'''
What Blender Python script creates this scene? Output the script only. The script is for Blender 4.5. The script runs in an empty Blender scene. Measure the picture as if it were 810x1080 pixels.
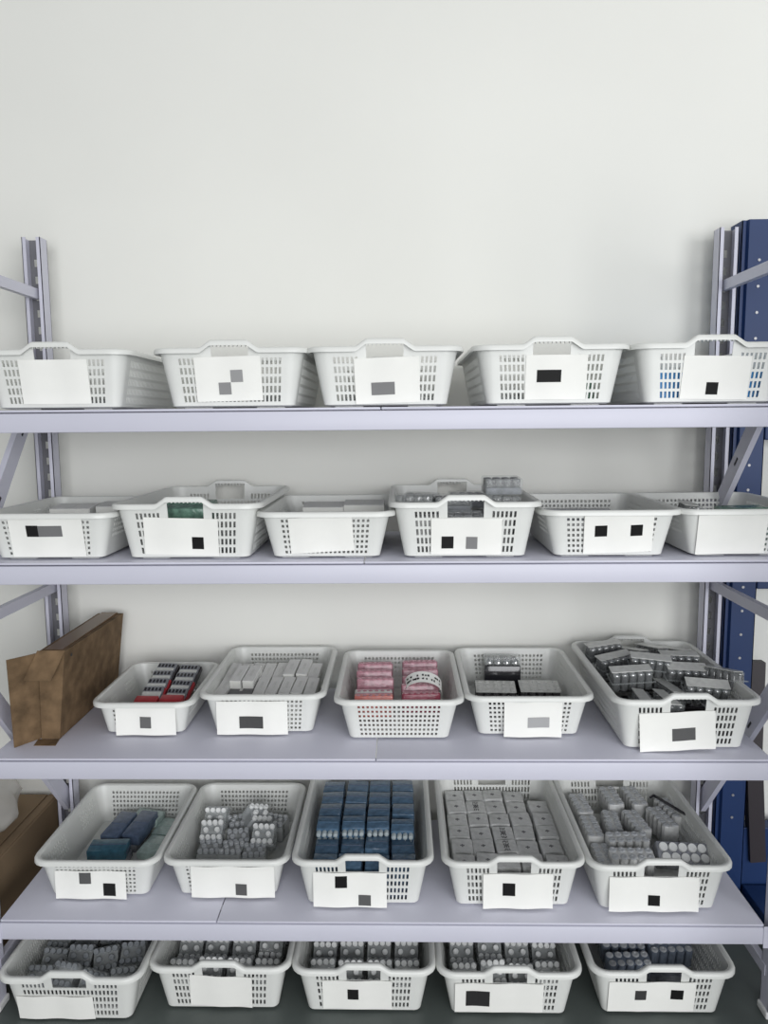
import bpy, bmesh, math, random
from mathutils import Vector, Matrix
random.seed(7)
PI = math.pi
S = bpy.context.scene
COL = S.collection

# ------------------------------------------------------------------ camera
CX, CY, CZ = 1.06604, -1.83058, 1.56726
YAW, PITCH, ROLL, FPX = 0.022256, 0.119947, -0.0085925, 797.382
F = Vector((-math.sin(YAW)*math.cos(PITCH), math.cos(YAW)*math.cos(PITCH), -math.sin(PITCH)))
R0 = Vector((math.cos(YAW), math.sin(YAW), 0)); U0 = R0.cross(F)
RR = R0*math.cos(ROLL) + U0*math.sin(ROLL); UU = -R0*math.sin(ROLL) + U0*math.cos(ROLL)
cd = bpy.data.cameras.new('camera'); cam = bpy.data.objects.new('camera', cd); COL.objects.link(cam)
M = Matrix((RR, UU, -F)).transposed().to_4x4(); M.translation = (CX, CY, CZ)
cam.matrix_world = M
cd.sensor_fit = 'VERTICAL'; cd.sensor_height = 36.0; cd.sensor_width = 27.0
cd.lens = FPX/1080*36.0; cd.clip_start = .05
S.camera = cam

# ------------------------------------------------------------------ light
S.view_settings.view_transform = 'Standard'; S.view_settings.look = 'None'
S.view_settings.exposure = 0.07; S.view_settings.gamma = 1.0; S.view_settings.use_curve_mapping = False
w = bpy.data.worlds.new('daylight'); S.world = w; w.use_nodes = True
bg = w.node_tree.nodes['Background']; bg.inputs[0].default_value = (.95, .98, 1.0, 1); bg.inputs[1].default_value = 0.29
def area(name, loc, target, sx, sy, power, col):
    l = bpy.data.lights.new(name, 'AREA'); l.shape = 'RECTANGLE'; l.size = sx; l.size_y = sy; l.energy = power; l.color = col
    o = bpy.data.objects.new(name, l); COL.objects.link(o); o.location = loc
    o.rotation_euler = (Vector(target)-Vector(loc)).to_track_quat('-Z', 'Y').to_euler()
area('ceiling_strip_light', (2.4, -1.8, 3.6), (1.6, .5, 1.4), 3.2, 1.0, 10, (1, .985, .95))
area('window_daylight', (2.5, -5.0, 1.75), (1.3, .5, 1.3), 5.6, 2.5, 250, (.97, .98, 1))

# ------------------------------------------------------------------ materials
def mat(name, col, rough=.5, spec=.5, metal=0.0, noise=0.0, scale=30.0, alpha=1.0, bump=0.0, bscale=200.0, coat=0.0):
    m = bpy.data.materials.new(name); m.use_nodes = True
    nt = m.node_tree; b = nt.nodes['Principled BSDF']
    b.inputs['Base Color'].default_value = (*col, 1); b.inputs['Roughness'].default_value = rough
    b.inputs['Specular IOR Level'].default_value = spec; b.inputs['Metallic'].default_value = metal
    b.inputs['Coat Weight'].default_value = coat
    b.inputs['Alpha'].default_value = alpha
    if noise or bump:
        tc = nt.nodes.new('ShaderNodeTexCoord')
    if noise:
        n = nt.nodes.new('ShaderNodeTexNoise'); n.inputs['Scale'].default_value = scale; n.inputs['Detail'].default_value = 5
        nt.links.new(tc.outputs['Object'], n.inputs['Vector'])
        r = nt.nodes.new('ShaderNodeValToRGB')
        r.color_ramp.elements[0].position = .3; r.color_ramp.elements[1].position = .7
        r.color_ramp.elements[0].color = (*[c*(1-noise) for c in col], 1)
        r.color_ramp.elements[1].color = (*[min(1, c*(1+noise)) for c in col], 1)
        nt.links.new(n.outputs['Fac'], r.inputs['Fac']); nt.links.new(r.outputs['Color'], b.inputs['Base Color'])
    if bump:
        n2 = nt.nodes.new('ShaderNodeTexNoise'); n2.inputs['Scale'].default_value = bscale
        nt.links.new(tc.outputs['Object'], n2.inputs['Vector'])
        bp = nt.nodes.new('ShaderNodeBump'); bp.inputs['Strength'].default_value = bump; bp.inputs['Distance'].default_value = .002
        nt.links.new(n2.outputs['Fac'], bp.inputs['Height']); nt.links.new(bp.outputs['Normal'], b.inputs['Normal'])
    return m
MT = dict(
    wall=mat('wall_paint', (.81, .81, .765), .9, .2, noise=.02, scale=1.5, bump=.05, bscale=120),
    floor=mat('floor_paint', (.085, .10, .095), .45, .4, noise=.15, scale=4),
    steel=mat('lilac_enamel', (.60, .60, .69), .45, .5, noise=.015, scale=6),
    greyweb=mat('dark_grey_web', (.20, .20, .215), .5, .4, noise=.08, scale=12),
    slot=mat('slot_dark', (.03, .03, .04), .7),
    bolt=mat('zinc', (.38, .38, .39), .45, .5, .6),
    foot=mat('white_foot', (.75, .75, .74), .5),
    navy=mat('blue_enamel', (.006, .032, .125), .5, .5, noise=.05, scale=5),
    darkbrace=mat('dark_enamel', (.035, .028, .032), .5),
    plastic=mat('white_polypropylene', (.72, .73, .70), .35, .5),
    paper=mat('paper', (.86, .86, .82), .75, .2, noise=.012, scale=25),
    carton=mat('white_carton', (.72, .72, .70), .6, .3, noise=.04, scale=25),
    cartonend=mat('grey_carton_end', (.16, .16, .165), .6),
    card=mat('kraft_card', (.165, .108, .060), .8, .2, noise=.35, scale=24, bump=.2, bscale=90),
    kraft=mat('plain_kraft', (.26, .185, .115), .8, .2, noise=.1, scale=6),
    tape=mat('brown_tape', (.17, .10, .05), .3, .4),
    film=mat('clear_film', (.62, .66, .66), .10, .7, alpha=.22, bump=.5, bscale=90),
    frost=mat('grey_shrink_wrap', (.60, .605, .595), .22, .6, noise=.12, scale=60, bump=.6, bscale=120),
    frostdark=mat('dark_grey_shrink_wrap', (.24, .25, .275), .2, .6, noise=.3, scale=50, bump=.6, bscale=120),
    vial=mat('grey_vial', (.50, .52, .54), .15, .7, noise=.1, scale=80),
    cap=mat('white_cap', (.82, .83, .82), .3, .5),
    greycap=mat('grey_clear_cap', (.30, .32, .34), .12, .8),
    clearcap=mat('clear_cap', (.60, .68, .70), .1, .8, alpha=.8),
    blue=mat('blue_wrap', (.085, .155, .24), .18, .6, noise=.25, scale=60, bump=.5, bscale=90),
    teal=mat('teal_wrap', (.04, .13, .19), .2, .6, noise=.2, scale=60, bump=.4, bscale=90),
    slatefilm=mat('slate_grey_wrap', (.16, .19, .24), .2, .6, noise=.2, scale=60, bump=.4, bscale=90),
    slate=mat('slate_blue_wrap', (.09, .125, .195), .22, .6, noise=.2, scale=60, bump=.4, bscale=90),
    sky=mat('bright_blue_carton', (.07, .36, .80), .4, .5, noise=.1, scale=30),
    green=mat('green_wrap', (.12, .22, .17), .25, .6, noise=.4, scale=60, bump=.5, bscale=90),
    palegreen=mat('pale_green_wrap', (.42, .53, .50), .2, .6, noise=.2, scale=70, bump=.5, bscale=90),
    pink=mat('pink_wrap', (.47, .22, .27), .2, .6, noise=.25, scale=70, bump=.5, bscale=90),
    coral=mat('coral_wrap', (.68, .20, .17), .2, .6, noise=.15, scale=70, bump=.4, bscale=90),
    crimson=mat('crimson_wrap', (.33, .045, .085), .2, .6, noise=.2, scale=70, bump=.4, bscale=90),
    red=mat('red_card', (.42, .035, .045), .35, .5, noise=.15, scale=50),
    black=mat('black_liquid', (.022, .022, .026), .12, .7),
    dark=mat('dark_vial', (.045, .04, .045), .1, .8),
    lid=mat('grey_lid_card', (.60, .605, .58), .28, .6, noise=.1, scale=70),
    silver=mat('silver_foil', (.55, .55, .55), .13, .6, .85, noise=.25, scale=60, bump=.5, bscale=80),
    ink=mat('black_ink', (.02, .02, .02), .6),
    wrapfilm=mat('milky_film', (.66, .69, .69), .12, .7, alpha=.42, bump=.5, bscale=90),
    bag=mat('plastic_bag', (.72, .70, .66), .2, .6, alpha=.55, bump=.8, bscale=18),
)
GREY = {}
def grey(g):
    if g not in GREY:
        v = max(.008, g**1.9); GREY[g] = mat('print_grey', (v, v, v), .75, .2)
    return GREY[g]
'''
THE PROBLEM: With all pictures left out, please transcribe exactly the lines from the start of the material through the line with "(.97, .98, 1))".

ANSWER TO THIS PROBLEM:
What Blender Python script creates this scene? Output the script only. The script is for Blender 4.5. The script runs in an empty Blender scene. Measure the picture as if it were 810x1080 pixels.
import bpy, bmesh, math, random
from mathutils import Vector, Matrix
random.seed(7)
PI = math.pi
S = bpy.context.scene
COL = S.collection

# ------------------------------------------------------------------ camera
CX, CY, CZ = 1.06604, -1.83058, 1.56726
YAW, PITCH, ROLL, FPX = 0.022256, 0.119947, -0.0085925, 797.382
F = Vector((-math.sin(YAW)*math.cos(PITCH), math.cos(YAW)*math.cos(PITCH), -math.sin(PITCH)))
R0 = Vector((math.cos(YAW), math.sin(YAW), 0)); U0 = R0.cross(F)
RR = R0*math.cos(ROLL) + U0*math.sin(ROLL); UU = -R0*math.sin(ROLL) + U0*math.cos(ROLL)
cd = bpy.data.cameras.new('camera'); cam = bpy.data.objects.new('camera', cd); COL.objects.link(cam)
M = Matrix((RR, UU, -F)).transposed().to_4x4(); M.translation = (CX, CY, CZ)
cam.matrix_world = M
cd.sensor_fit = 'VERTICAL'; cd.sensor_height = 36.0; cd.sensor_width = 27.0
cd.lens = FPX/1080*36.0; cd.clip_start = .05
S.camera = cam

# ------------------------------------------------------------------ light
S.view_settings.view_transform = 'Standard'; S.view_settings.look = 'None'
S.view_settings.exposure = 0.07; S.view_settings.gamma = 1.0; S.view_settings.use_curve_mapping = False
w = bpy.data.worlds.new('daylight'); S.world = w; w.use_nodes = True
bg = w.node_tree.nodes['Background']; bg.inputs[0].default_value = (.95, .98, 1.0, 1); bg.inputs[1].default_value = 0.29
def area(name, loc, target, sx, sy, power, col):
    l = bpy.data.lights.new(name, 'AREA'); l.shape = 'RECTANGLE'; l.size = sx; l.size_y = sy; l.energy = power; l.color = col
    o = bpy.data.objects.new(name, l); COL.objects.link(o); o.location = loc
    o.rotation_euler = (Vector(target)-Vector(loc)).to_track_quat('-Z', 'Y').to_euler()
area('ceiling_strip_light', (2.4, -1.8, 3.6), (1.6, .5, 1.4), 3.2, 1.0, 10, (1, .985, .95))
area('window_daylight', (2.5, -5.0, 1.75), (1.3, .5, 1.3), 5.6, 2.5, 250, (.97, .98, 1))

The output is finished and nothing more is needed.